Data lines —
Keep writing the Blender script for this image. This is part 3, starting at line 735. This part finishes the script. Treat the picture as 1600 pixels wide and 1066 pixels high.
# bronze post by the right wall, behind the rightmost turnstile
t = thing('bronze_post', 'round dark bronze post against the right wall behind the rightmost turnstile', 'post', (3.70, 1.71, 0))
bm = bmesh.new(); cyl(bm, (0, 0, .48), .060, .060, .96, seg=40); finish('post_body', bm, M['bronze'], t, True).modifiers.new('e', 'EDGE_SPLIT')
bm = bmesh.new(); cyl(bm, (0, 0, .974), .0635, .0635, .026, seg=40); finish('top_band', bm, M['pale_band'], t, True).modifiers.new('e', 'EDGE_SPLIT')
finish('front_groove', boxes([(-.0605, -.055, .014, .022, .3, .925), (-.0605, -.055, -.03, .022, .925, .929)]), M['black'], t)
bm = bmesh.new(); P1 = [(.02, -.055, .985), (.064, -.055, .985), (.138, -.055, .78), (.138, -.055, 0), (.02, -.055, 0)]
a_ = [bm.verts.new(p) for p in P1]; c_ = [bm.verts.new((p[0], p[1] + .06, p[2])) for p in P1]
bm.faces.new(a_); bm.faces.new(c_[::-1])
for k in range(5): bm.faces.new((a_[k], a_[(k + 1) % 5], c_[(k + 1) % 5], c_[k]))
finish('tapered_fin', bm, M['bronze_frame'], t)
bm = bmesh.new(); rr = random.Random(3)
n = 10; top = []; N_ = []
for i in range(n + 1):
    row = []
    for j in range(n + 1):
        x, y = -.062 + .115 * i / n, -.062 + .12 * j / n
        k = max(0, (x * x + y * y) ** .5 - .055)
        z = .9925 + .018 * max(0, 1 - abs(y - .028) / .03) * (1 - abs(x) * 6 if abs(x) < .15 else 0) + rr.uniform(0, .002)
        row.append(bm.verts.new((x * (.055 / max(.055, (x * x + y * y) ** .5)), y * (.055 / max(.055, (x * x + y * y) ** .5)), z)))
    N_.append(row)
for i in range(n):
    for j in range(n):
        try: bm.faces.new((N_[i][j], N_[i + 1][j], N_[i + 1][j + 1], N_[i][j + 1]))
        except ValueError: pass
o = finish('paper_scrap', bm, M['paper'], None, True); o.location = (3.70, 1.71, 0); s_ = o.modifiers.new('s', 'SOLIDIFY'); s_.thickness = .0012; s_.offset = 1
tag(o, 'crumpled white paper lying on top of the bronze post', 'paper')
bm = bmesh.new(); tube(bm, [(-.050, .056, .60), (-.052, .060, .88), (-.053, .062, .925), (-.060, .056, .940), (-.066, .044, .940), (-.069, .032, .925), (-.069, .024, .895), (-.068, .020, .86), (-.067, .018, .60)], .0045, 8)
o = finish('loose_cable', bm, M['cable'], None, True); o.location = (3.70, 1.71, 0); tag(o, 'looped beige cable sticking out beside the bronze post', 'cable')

Your goal —
Transcribe the data. Leave every line exactly as it is.

The answer —
Keep writing the Blender script for this image. This is part 3, starting at line 735. This part finishes the script. Treat the picture as 1600 pixels wide and 1066 pixels high.
# bronze post by the right wall, behind the rightmost turnstile
t = thing('bronze_post', 'round dark bronze post against the right wall behind the rightmost turnstile', 'post', (3.70, 1.71, 0))
bm = bmesh.new(); cyl(bm, (0, 0, .48), .060, .060, .96, seg=40); finish('post_body', bm, M['bronze'], t, True).modifiers.new('e', 'EDGE_SPLIT')
bm = bmesh.new(); cyl(bm, (0, 0, .974), .0635, .0635, .026, seg=40); finish('top_band', bm, M['pale_band'], t, True).modifiers.new('e', 'EDGE_SPLIT')
finish('front_groove', boxes([(-.0605, -.055, .014, .022, .3, .925), (-.0605, -.055, -.03, .022, .925, .929)]), M['black'], t)
bm = bmesh.new(); P1 = [(.02, -.055, .985), (.064, -.055, .985), (.138, -.055, .78), (.138, -.055, 0), (.02, -.055, 0)]
a_ = [bm.verts.new(p) for p in P1]; c_ = [bm.verts.new((p[0], p[1] + .06, p[2])) for p in P1]
bm.faces.new(a_); bm.faces.new(c_[::-1])
for k in range(5): bm.faces.new((a_[k], a_[(k + 1) % 5], c_[(k + 1) % 5], c_[k]))
finish('tapered_fin', bm, M['bronze_frame'], t)
bm = bmesh.new(); rr = random.Random(3)
n = 10; top = []; N_ = []
for i in range(n + 1):
    row = []
    for j in range(n + 1):
        x, y = -.062 + .115 * i / n, -.062 + .12 * j / n
        k = max(0, (x * x + y * y) ** .5 - .055)
        z = .9925 + .018 * max(0, 1 - abs(y - .028) / .03) * (1 - abs(x) * 6 if abs(x) < .15 else 0) + rr.uniform(0, .002)
        row.append(bm.verts.new((x * (.055 / max(.055, (x * x + y * y) ** .5)), y * (.055 / max(.055, (x * x + y * y) ** .5)), z)))
    N_.append(row)
for i in range(n):
    for j in range(n):
        try: bm.faces.new((N_[i][j], N_[i + 1][j], N_[i + 1][j + 1], N_[i][j + 1]))
        except ValueError: pass
o = finish('paper_scrap', bm, M['paper'], None, True); o.location = (3.70, 1.71, 0); s_ = o.modifiers.new('s', 'SOLIDIFY'); s_.thickness = .0012; s_.offset = 1
tag(o, 'crumpled white paper lying on top of the bronze post', 'paper')
bm = bmesh.new(); tube(bm, [(-.050, .056, .60), (-.052, .060, .88), (-.053, .062, .925), (-.060, .056, .940), (-.066, .044, .940), (-.069, .032, .925), (-.069, .024, .895), (-.068, .020, .86), (-.067, .018, .60)], .0045, 8)
o = finish('loose_cable', bm, M['cable'], None, True); o.location = (3.70, 1.71, 0); tag(o, 'looped beige cable sticking out beside the bronze post', 'cable')